::: RECORDS :::

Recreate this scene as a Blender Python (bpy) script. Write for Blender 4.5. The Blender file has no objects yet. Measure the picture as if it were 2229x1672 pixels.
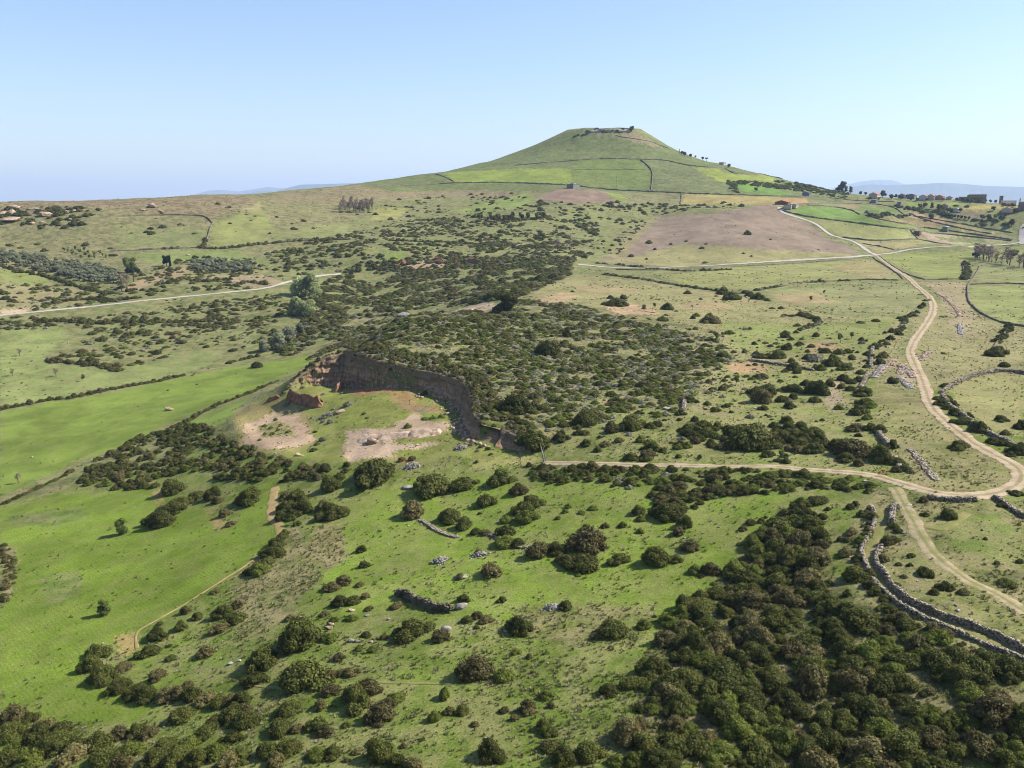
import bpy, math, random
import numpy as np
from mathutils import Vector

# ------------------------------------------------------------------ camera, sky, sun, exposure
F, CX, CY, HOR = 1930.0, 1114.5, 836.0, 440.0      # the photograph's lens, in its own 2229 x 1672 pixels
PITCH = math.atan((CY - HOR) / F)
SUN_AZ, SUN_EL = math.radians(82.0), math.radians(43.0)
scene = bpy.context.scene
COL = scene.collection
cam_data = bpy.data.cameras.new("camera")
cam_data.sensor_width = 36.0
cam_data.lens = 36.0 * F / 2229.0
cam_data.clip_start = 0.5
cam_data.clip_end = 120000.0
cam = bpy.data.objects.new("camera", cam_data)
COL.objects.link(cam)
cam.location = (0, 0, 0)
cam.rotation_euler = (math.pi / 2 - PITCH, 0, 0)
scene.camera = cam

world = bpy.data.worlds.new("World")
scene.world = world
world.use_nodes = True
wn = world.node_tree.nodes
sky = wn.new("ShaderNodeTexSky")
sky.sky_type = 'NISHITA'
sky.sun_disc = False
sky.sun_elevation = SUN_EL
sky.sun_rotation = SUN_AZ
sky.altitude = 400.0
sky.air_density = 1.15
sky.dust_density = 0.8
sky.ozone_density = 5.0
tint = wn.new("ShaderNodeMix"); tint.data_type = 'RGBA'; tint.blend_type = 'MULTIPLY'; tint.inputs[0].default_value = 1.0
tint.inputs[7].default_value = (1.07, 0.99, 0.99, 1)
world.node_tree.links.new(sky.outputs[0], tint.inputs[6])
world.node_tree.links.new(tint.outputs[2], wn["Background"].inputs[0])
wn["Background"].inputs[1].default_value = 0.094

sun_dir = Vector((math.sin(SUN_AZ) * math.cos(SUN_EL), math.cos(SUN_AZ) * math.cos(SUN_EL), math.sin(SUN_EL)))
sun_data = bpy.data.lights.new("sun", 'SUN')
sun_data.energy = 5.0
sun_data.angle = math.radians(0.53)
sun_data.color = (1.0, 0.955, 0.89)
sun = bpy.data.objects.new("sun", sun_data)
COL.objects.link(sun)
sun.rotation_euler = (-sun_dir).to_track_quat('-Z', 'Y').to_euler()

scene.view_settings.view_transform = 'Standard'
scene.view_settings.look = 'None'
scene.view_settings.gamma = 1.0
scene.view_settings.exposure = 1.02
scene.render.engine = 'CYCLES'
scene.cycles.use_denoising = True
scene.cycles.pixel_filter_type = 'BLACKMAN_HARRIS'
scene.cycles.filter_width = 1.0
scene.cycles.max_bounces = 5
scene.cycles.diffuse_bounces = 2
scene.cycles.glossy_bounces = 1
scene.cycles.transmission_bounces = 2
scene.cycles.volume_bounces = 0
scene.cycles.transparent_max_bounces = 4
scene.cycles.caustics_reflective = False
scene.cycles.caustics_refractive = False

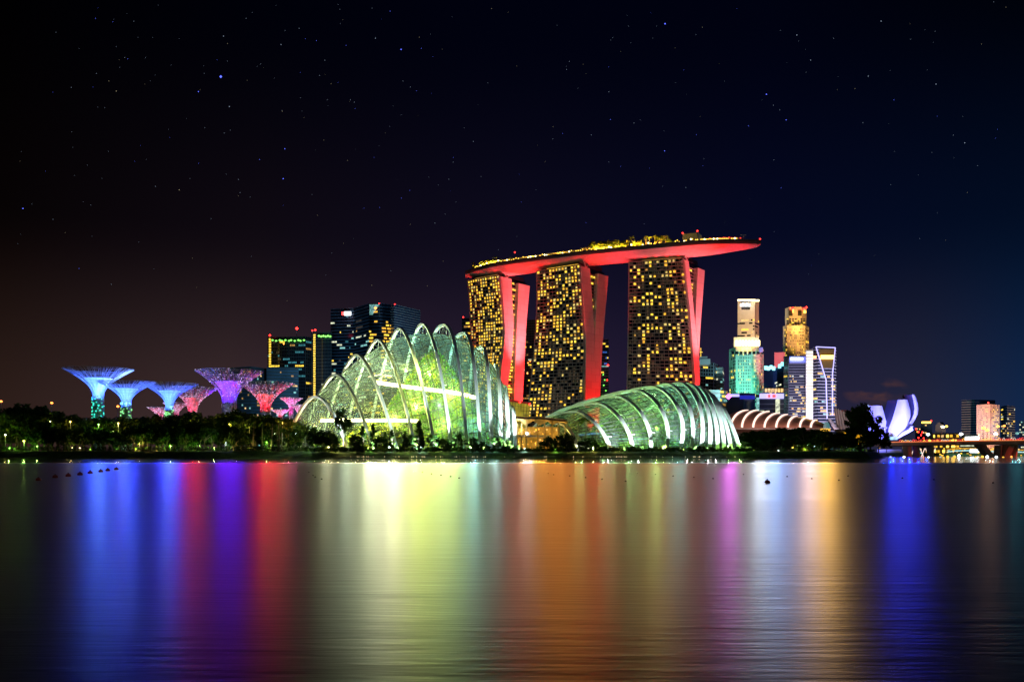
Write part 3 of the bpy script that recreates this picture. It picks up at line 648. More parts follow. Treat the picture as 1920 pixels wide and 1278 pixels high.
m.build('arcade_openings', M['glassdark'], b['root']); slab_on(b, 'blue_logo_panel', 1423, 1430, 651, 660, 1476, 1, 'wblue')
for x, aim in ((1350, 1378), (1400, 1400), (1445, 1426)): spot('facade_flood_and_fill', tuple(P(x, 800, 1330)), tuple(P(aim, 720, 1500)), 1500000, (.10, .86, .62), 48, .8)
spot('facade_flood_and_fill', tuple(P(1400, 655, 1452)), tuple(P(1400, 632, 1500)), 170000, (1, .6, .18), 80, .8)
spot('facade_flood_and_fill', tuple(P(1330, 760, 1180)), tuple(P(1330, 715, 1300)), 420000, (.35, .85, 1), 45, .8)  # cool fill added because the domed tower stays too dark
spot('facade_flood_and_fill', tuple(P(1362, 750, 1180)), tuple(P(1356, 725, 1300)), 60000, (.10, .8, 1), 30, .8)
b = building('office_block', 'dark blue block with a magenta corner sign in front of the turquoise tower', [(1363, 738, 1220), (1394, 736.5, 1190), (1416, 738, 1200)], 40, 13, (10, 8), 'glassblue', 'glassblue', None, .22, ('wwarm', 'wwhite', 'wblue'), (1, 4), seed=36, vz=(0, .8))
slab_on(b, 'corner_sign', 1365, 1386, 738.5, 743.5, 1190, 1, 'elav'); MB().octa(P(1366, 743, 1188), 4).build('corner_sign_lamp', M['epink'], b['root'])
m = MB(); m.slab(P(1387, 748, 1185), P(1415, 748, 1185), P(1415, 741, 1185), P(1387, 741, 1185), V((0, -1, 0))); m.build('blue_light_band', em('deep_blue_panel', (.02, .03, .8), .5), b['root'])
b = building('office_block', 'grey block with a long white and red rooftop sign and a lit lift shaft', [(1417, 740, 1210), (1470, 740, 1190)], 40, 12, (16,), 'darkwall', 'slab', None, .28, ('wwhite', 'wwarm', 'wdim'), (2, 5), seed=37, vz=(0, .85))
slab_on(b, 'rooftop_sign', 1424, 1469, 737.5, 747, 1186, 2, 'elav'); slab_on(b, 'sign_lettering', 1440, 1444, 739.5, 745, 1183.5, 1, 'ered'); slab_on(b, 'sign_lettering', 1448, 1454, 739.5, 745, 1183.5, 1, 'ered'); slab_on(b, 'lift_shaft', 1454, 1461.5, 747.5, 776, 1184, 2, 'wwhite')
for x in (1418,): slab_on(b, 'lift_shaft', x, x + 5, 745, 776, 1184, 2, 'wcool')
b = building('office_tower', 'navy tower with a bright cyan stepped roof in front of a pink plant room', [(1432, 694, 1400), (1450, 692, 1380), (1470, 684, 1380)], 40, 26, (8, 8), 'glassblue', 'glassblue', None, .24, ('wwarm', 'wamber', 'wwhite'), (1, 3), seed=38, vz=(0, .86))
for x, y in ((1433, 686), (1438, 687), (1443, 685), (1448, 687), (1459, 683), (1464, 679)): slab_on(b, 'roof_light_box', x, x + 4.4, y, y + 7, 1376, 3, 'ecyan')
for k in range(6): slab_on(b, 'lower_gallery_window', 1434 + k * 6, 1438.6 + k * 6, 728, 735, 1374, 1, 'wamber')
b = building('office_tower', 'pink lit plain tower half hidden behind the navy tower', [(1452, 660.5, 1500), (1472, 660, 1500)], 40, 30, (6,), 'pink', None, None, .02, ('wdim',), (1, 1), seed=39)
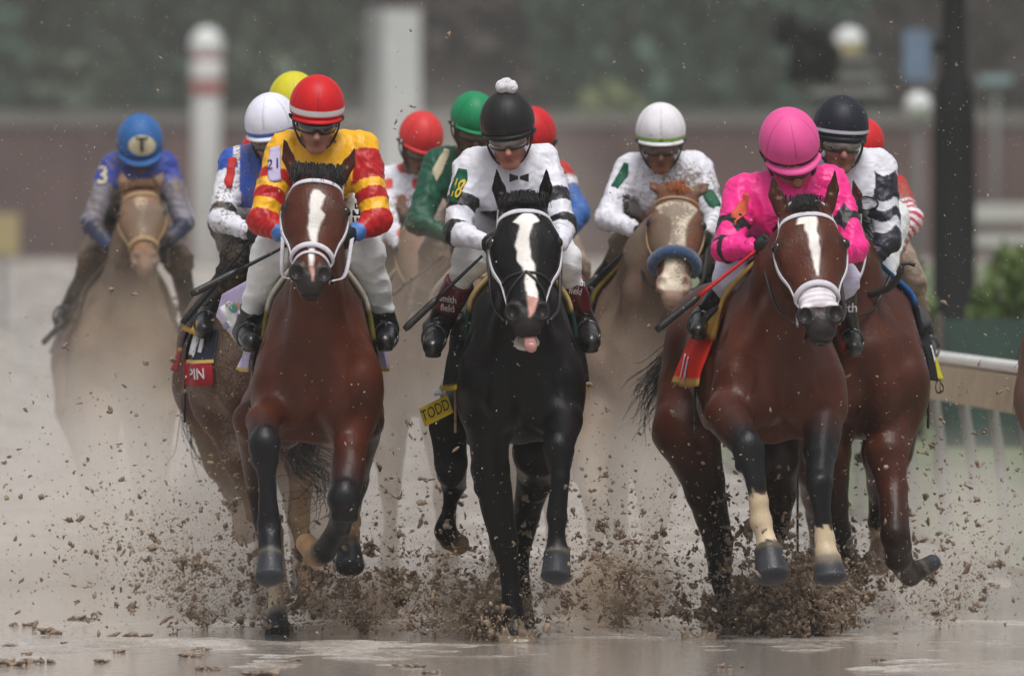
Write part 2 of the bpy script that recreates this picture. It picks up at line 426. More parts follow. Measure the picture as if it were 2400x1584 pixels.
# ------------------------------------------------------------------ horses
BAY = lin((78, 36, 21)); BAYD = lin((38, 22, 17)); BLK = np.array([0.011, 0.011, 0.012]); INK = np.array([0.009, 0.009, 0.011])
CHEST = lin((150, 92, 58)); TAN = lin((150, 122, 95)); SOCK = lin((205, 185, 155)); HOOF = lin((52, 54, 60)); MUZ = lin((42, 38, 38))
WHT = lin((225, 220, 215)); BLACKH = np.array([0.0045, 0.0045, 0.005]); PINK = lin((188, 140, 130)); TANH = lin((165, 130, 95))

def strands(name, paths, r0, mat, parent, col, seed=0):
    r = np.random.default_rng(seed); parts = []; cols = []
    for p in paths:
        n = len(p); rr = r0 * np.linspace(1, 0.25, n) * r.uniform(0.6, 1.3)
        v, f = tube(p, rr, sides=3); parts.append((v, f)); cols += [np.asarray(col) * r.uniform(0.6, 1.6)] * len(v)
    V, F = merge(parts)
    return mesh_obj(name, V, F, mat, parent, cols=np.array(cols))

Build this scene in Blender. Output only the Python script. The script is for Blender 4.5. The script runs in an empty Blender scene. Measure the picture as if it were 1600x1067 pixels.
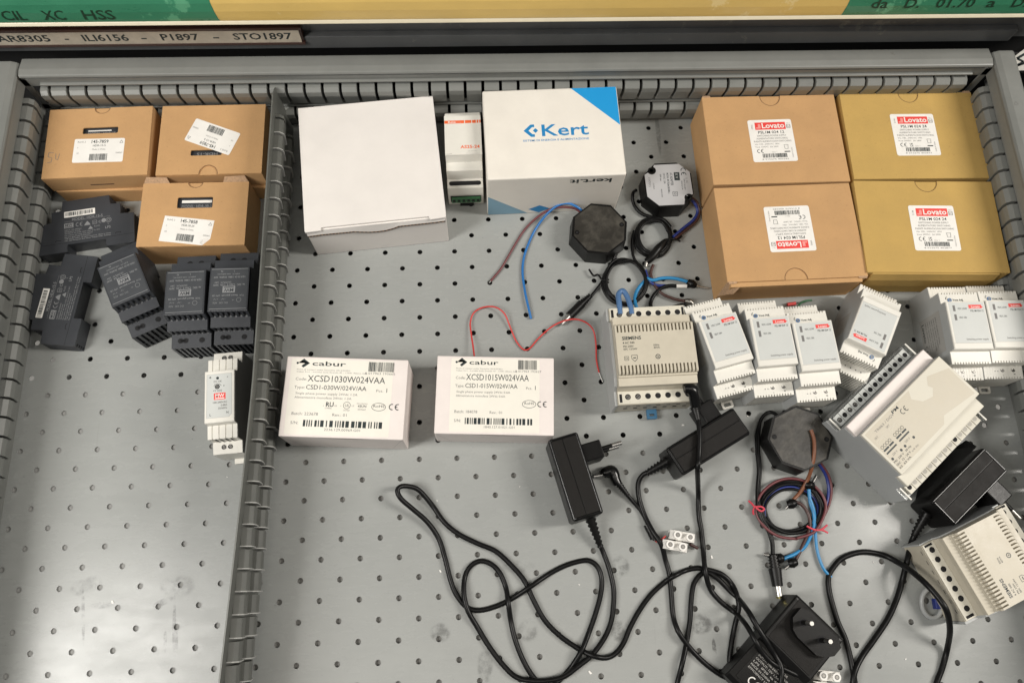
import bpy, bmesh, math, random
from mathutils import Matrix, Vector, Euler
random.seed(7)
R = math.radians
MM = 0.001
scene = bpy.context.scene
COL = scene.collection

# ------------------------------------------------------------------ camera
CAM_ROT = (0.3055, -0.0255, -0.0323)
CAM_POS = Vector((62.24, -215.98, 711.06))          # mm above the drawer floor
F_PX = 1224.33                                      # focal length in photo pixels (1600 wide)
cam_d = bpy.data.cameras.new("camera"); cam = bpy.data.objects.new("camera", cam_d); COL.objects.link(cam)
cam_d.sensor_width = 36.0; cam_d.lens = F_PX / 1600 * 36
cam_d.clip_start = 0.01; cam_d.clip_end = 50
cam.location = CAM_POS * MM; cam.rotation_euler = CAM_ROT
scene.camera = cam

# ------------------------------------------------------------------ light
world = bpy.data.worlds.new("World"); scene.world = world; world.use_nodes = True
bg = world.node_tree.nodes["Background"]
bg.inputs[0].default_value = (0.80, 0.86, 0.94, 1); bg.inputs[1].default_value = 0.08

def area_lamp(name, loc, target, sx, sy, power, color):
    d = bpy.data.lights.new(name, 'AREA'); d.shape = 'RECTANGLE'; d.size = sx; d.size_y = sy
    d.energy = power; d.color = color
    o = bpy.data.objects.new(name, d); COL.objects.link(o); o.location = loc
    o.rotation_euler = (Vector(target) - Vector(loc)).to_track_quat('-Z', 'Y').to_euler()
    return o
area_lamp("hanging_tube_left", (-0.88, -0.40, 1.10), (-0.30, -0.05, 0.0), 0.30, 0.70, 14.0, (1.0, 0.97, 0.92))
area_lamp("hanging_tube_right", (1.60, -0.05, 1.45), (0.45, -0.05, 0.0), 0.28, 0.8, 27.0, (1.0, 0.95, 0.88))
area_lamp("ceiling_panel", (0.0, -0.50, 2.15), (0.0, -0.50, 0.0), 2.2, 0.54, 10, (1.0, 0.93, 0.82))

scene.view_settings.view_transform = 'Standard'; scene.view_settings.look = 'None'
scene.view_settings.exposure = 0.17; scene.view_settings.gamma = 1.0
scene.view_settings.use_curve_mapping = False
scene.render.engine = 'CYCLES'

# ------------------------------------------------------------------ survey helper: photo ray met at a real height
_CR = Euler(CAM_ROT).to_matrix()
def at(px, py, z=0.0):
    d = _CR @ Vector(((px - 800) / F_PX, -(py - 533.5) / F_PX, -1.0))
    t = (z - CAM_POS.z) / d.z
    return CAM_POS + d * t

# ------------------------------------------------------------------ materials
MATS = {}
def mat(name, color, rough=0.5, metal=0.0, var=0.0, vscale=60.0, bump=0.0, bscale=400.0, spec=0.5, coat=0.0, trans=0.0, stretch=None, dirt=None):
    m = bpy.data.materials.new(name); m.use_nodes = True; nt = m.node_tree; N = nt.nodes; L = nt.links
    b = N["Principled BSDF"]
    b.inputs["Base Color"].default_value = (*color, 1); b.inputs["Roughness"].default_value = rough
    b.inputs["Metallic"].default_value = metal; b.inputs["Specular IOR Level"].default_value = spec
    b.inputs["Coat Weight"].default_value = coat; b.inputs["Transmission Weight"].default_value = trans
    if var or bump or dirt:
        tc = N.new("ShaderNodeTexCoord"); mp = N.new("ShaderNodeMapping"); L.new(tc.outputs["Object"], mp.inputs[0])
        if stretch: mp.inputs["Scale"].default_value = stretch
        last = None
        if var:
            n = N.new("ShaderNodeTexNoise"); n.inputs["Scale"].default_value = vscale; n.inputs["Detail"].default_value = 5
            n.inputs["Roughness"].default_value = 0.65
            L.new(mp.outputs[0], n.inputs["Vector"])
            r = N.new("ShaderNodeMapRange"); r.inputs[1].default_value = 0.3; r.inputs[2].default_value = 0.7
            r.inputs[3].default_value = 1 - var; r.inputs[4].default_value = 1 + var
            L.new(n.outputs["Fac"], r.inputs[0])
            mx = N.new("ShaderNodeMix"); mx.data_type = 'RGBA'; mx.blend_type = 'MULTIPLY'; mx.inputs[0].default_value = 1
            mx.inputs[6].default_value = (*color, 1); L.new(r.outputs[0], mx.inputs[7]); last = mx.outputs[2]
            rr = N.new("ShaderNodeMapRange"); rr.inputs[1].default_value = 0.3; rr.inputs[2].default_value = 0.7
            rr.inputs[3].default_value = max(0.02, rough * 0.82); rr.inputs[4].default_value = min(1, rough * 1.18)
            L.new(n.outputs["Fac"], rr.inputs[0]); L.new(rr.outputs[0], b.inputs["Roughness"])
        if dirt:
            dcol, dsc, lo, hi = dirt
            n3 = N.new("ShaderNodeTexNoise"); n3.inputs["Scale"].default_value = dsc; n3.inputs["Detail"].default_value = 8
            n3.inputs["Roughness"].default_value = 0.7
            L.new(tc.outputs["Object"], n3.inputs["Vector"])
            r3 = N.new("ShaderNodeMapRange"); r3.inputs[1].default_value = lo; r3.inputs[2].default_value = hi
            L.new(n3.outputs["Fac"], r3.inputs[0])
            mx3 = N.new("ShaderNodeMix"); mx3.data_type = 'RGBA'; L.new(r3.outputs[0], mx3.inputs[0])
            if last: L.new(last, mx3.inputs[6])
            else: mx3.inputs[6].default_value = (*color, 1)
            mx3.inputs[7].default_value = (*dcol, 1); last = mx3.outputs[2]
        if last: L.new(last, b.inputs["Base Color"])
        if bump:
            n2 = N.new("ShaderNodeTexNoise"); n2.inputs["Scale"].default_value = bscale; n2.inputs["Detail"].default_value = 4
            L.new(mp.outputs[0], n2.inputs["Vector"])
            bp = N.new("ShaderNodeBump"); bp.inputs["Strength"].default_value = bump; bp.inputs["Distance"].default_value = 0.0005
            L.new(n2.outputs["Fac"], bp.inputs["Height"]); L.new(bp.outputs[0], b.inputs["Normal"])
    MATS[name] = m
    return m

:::

## REQUIRED TASK
The lines to quote run from the one containing "Write part 2" to the one containing "return mesh_obj(name, V, F, mat, parent, cols=np.array(cols))". Quote them exactly, with both of those lines, and nothing else.

## EXERCISE RESPONSE
Write part 2 of the bpy script that recreates this picture. It picks up at line 426. More parts follow. Measure the picture as if it were 2400x1584 pixels.
# ------------------------------------------------------------------ horses
BAY = lin((78, 36, 21)); BAYD = lin((38, 22, 17)); BLK = np.array([0.011, 0.011, 0.012]); INK = np.array([0.009, 0.009, 0.011])
CHEST = lin((150, 92, 58)); TAN = lin((150, 122, 95)); SOCK = lin((205, 185, 155)); HOOF = lin((52, 54, 60)); MUZ = lin((42, 38, 38))
WHT = lin((225, 220, 215)); BLACKH = np.array([0.0045, 0.0045, 0.005]); PINK = lin((188, 140, 130)); TANH = lin((165, 130, 95))

def strands(name, paths, r0, mat, parent, col, seed=0):
    r = np.random.default_rng(seed); parts = []; cols = []
    for p in paths:
        n = len(p); rr = r0 * np.linspace(1, 0.25, n) * r.uniform(0.6, 1.3)
        v, f = tube(p, rr, sides=3); parts.append((v, f)); cols += [np.asarray(col) * r.uniform(0.6, 1.6)] * len(v)
    V, F = merge(parts)
    return mesh_obj(name, V, F, mat, parent, cols=np.array(cols))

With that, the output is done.